• What is expected:
Write out the data below exactly as given, without any of its pictures.

• Data lines:
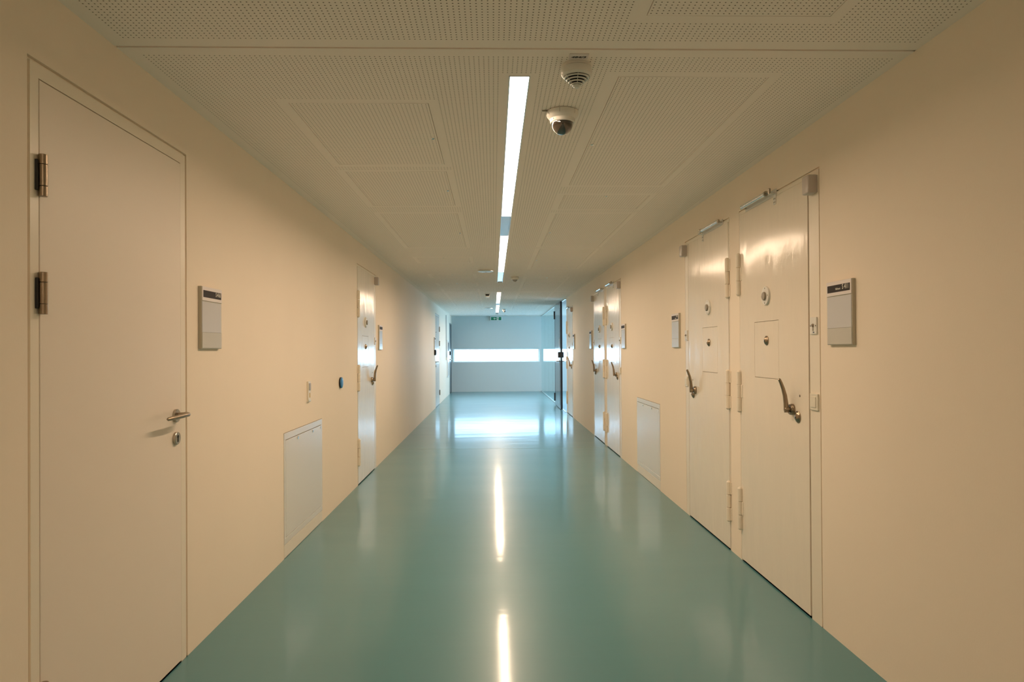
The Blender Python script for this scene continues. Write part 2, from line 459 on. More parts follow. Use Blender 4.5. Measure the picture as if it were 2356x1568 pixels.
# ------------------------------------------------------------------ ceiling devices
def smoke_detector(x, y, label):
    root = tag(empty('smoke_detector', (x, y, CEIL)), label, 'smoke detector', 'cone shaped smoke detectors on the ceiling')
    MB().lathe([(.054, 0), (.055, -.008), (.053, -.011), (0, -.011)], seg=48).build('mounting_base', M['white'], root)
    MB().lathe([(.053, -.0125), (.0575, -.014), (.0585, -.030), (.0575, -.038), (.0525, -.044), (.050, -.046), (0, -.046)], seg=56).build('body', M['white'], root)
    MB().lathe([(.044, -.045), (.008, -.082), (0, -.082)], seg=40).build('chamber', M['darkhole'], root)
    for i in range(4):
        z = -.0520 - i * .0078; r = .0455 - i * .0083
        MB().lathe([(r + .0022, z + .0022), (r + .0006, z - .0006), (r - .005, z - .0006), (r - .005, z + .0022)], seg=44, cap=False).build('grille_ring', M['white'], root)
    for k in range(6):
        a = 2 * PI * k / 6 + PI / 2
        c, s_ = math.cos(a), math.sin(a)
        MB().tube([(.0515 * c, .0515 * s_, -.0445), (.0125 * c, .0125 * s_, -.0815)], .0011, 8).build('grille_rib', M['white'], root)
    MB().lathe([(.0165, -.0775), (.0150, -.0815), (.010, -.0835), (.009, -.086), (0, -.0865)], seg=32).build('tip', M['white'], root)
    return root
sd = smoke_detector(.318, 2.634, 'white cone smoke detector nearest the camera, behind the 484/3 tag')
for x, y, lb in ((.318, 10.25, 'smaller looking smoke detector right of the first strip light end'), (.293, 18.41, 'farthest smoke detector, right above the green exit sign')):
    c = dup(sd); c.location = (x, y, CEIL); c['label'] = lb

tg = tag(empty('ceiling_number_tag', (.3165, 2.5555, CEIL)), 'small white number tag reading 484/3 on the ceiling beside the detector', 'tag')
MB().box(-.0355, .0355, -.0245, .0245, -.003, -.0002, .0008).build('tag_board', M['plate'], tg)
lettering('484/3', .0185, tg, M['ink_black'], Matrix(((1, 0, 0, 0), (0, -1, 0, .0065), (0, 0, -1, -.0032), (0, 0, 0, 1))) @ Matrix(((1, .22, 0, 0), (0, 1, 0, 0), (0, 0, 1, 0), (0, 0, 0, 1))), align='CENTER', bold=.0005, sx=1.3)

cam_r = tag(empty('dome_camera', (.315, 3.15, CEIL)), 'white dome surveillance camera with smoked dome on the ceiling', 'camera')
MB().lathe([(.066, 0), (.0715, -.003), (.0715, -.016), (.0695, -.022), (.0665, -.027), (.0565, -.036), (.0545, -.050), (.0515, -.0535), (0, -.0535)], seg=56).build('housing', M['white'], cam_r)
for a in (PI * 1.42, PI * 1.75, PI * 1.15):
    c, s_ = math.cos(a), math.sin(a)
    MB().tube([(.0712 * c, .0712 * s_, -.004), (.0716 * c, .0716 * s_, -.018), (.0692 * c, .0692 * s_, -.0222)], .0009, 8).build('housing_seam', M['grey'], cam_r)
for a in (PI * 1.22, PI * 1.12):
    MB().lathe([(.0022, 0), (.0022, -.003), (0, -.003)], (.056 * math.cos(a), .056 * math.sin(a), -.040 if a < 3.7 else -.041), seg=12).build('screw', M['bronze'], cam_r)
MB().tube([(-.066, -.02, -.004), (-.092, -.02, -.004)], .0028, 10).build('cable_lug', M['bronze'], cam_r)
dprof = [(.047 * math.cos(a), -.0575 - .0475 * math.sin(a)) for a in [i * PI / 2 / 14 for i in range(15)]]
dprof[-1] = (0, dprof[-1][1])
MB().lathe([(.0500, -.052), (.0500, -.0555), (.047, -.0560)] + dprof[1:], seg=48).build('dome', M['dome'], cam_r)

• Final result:
The Blender Python script for this scene continues. Write part 2, from line 459 on. More parts follow. Use Blender 4.5. Measure the picture as if it were 2356x1568 pixels.
# ------------------------------------------------------------------ ceiling devices
def smoke_detector(x, y, label):
    root = tag(empty('smoke_detector', (x, y, CEIL)), label, 'smoke detector', 'cone shaped smoke detectors on the ceiling')
    MB().lathe([(.054, 0), (.055, -.008), (.053, -.011), (0, -.011)], seg=48).build('mounting_base', M['white'], root)
    MB().lathe([(.053, -.0125), (.0575, -.014), (.0585, -.030), (.0575, -.038), (.0525, -.044), (.050, -.046), (0, -.046)], seg=56).build('body', M['white'], root)
    MB().lathe([(.044, -.045), (.008, -.082), (0, -.082)], seg=40).build('chamber', M['darkhole'], root)
    for i in range(4):
        z = -.0520 - i * .0078; r = .0455 - i * .0083
        MB().lathe([(r + .0022, z + .0022), (r + .0006, z - .0006), (r - .005, z - .0006), (r - .005, z + .0022)], seg=44, cap=False).build('grille_ring', M['white'], root)
    for k in range(6):
        a = 2 * PI * k / 6 + PI / 2
        c, s_ = math.cos(a), math.sin(a)
        MB().tube([(.0515 * c, .0515 * s_, -.0445), (.0125 * c, .0125 * s_, -.0815)], .0011, 8).build('grille_rib', M['white'], root)
    MB().lathe([(.0165, -.0775), (.0150, -.0815), (.010, -.0835), (.009, -.086), (0, -.0865)], seg=32).build('tip', M['white'], root)
    return root
sd = smoke_detector(.318, 2.634, 'white cone smoke detector nearest the camera, behind the 484/3 tag')
for x, y, lb in ((.318, 10.25, 'smaller looking smoke detector right of the first strip light end'), (.293, 18.41, 'farthest smoke detector, right above the green exit sign')):
    c = dup(sd); c.location = (x, y, CEIL); c['label'] = lb

tg = tag(empty('ceiling_number_tag', (.3165, 2.5555, CEIL)), 'small white number tag reading 484/3 on the ceiling beside the detector', 'tag')
MB().box(-.0355, .0355, -.0245, .0245, -.003, -.0002, .0008).build('tag_board', M['plate'], tg)
lettering('484/3', .0185, tg, M['ink_black'], Matrix(((1, 0, 0, 0), (0, -1, 0, .0065), (0, 0, -1, -.0032), (0, 0, 0, 1))) @ Matrix(((1, .22, 0, 0), (0, 1, 0, 0), (0, 0, 1, 0), (0, 0, 0, 1))), align='CENTER', bold=.0005, sx=1.3)

cam_r = tag(empty('dome_camera', (.315, 3.15, CEIL)), 'white dome surveillance camera with smoked dome on the ceiling', 'camera')
MB().lathe([(.066, 0), (.0715, -.003), (.0715, -.016), (.0695, -.022), (.0665, -.027), (.0565, -.036), (.0545, -.050), (.0515, -.0535), (0, -.0535)], seg=56).build('housing', M['white'], cam_r)
for a in (PI * 1.42, PI * 1.75, PI * 1.15):
    c, s_ = math.cos(a), math.sin(a)
    MB().tube([(.0712 * c, .0712 * s_, -.004), (.0716 * c, .0716 * s_, -.018), (.0692 * c, .0692 * s_, -.0222)], .0009, 8).build('housing_seam', M['grey'], cam_r)
for a in (PI * 1.22, PI * 1.12):
    MB().lathe([(.0022, 0), (.0022, -.003), (0, -.003)], (.056 * math.cos(a), .056 * math.sin(a), -.040 if a < 3.7 else -.041), seg=12).build('screw', M['bronze'], cam_r)
MB().tube([(-.066, -.02, -.004), (-.092, -.02, -.004)], .0028, 10).build('cable_lug', M['bronze'], cam_r)
dprof = [(.047 * math.cos(a), -.0575 - .0475 * math.sin(a)) for a in [i * PI / 2 / 14 for i in range(15)]]
dprof[-1] = (0, dprof[-1][1])
MB().lathe([(.0500, -.052), (.0500, -.0555), (.047, -.0560)] + dprof[1:], seg=48).build('dome', M['dome'], cam_r)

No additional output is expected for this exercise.